Upload speeds: 5–20 Mbps (tested up to 14.5 Mbps).

Latency: 23–60 ms.

Energy Usage: 25–40 watts (low-power design, can run on USB-C power banks).

Cost:

Hardware: $599 (early access price in the U.S.; SpaceX aims to reduce this over time).

Service: $150/month ($120/month Residential + $30/month Mini Roam addon) with a 50 GB data cap, $1/GB thereafter.

Use Case: Portable, on-the-go internet for travelers, campers, or rural users needing lightweight connectivity. Features a built-in Wi-Fi router for simplicity.

Notes: Introduced in mid-2024, it’s the smallest consumer option, designed for mobility and ease of use.

2. Starlink Standard (Gen 3)

Size: 19 x 12 inches (48 x 30 cm), roughly pizza-box-sized, with a detachable kickstand.

Weight: Approximately 9.2 lbs (4.2 kg) with cables.

Bandwidth:

Download speeds: 25–220 Mbps (typically 100+ Mbps for most users).

Upload speeds: 5–20 Mbps.

Latency: 25–60 ms.

Energy Usage: 75–100 watts (peaks higher during startup or heavy use).

Cost:

Hardware: $349–$599 (varies by region and availability).

Service: $120/month (Residential plan in the U.S., unlimited data with fair use policy).

Use Case: Fixed residential or small business use in rural or underserved areas. Suitable for households with moderate bandwidth needs (up to 200 users, 3,200 sq ft Wi-Fi coverage).

Notes: The standard consumer option, widely available since 2021 with iterative improvements.

3. Starlink Flat High Performance (HP)

Size: 22.4 x 14.7 inches (57 x 37 cm) – slightly larger than the Standard dish.

Weight: Around 16 lbs (7.3 kg) with cables.

Bandwidth:

Download speeds: 150–500 Mbps.

Upload speeds: 20–40 Mbps.

Latency: 25–60 ms (lower in optimal conditions).

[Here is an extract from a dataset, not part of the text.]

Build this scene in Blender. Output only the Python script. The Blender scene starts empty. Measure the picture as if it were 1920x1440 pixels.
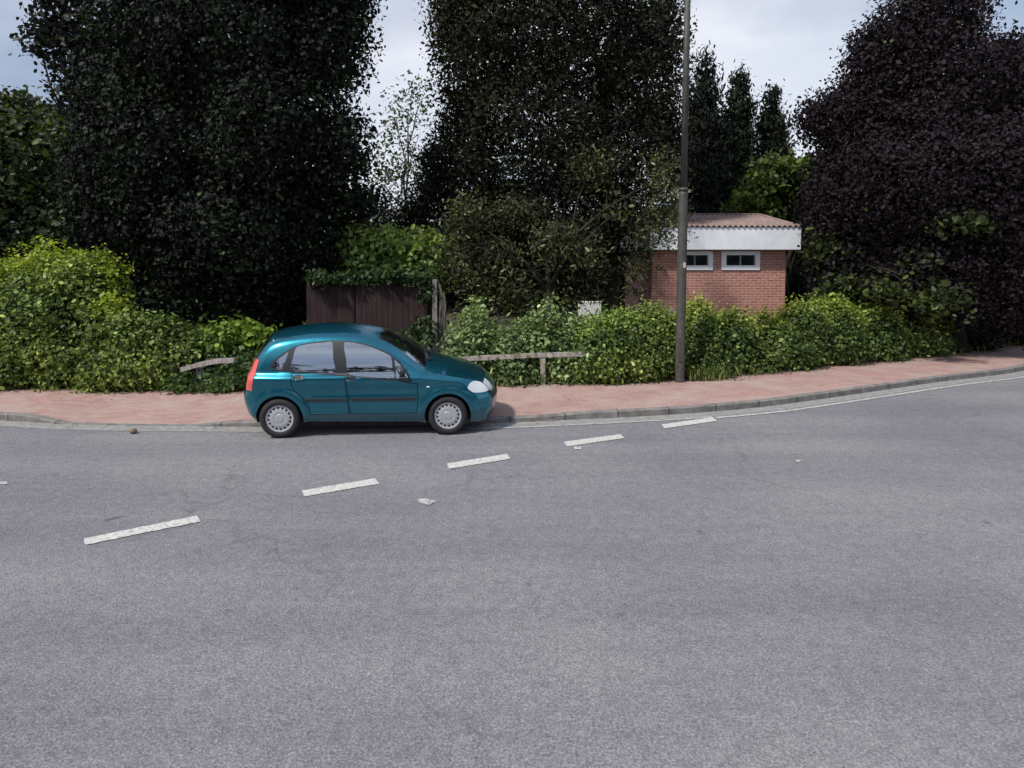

Energy Usage: 110–150 watts (higher due to enhanced capabilities).

Cost:

Hardware: $2,500.

Service: Starts at $140/month (Priority plans), up to $500/month for premium tiers.

Use Case: Mobile and maritime applications (e.g., RVs, boats, or businesses on the move). Designed for in-motion use with a wider field of view and higher reliability in harsh conditions.

Notes: Replaces the older High Performance dish; approved for in-motion use by the FCC.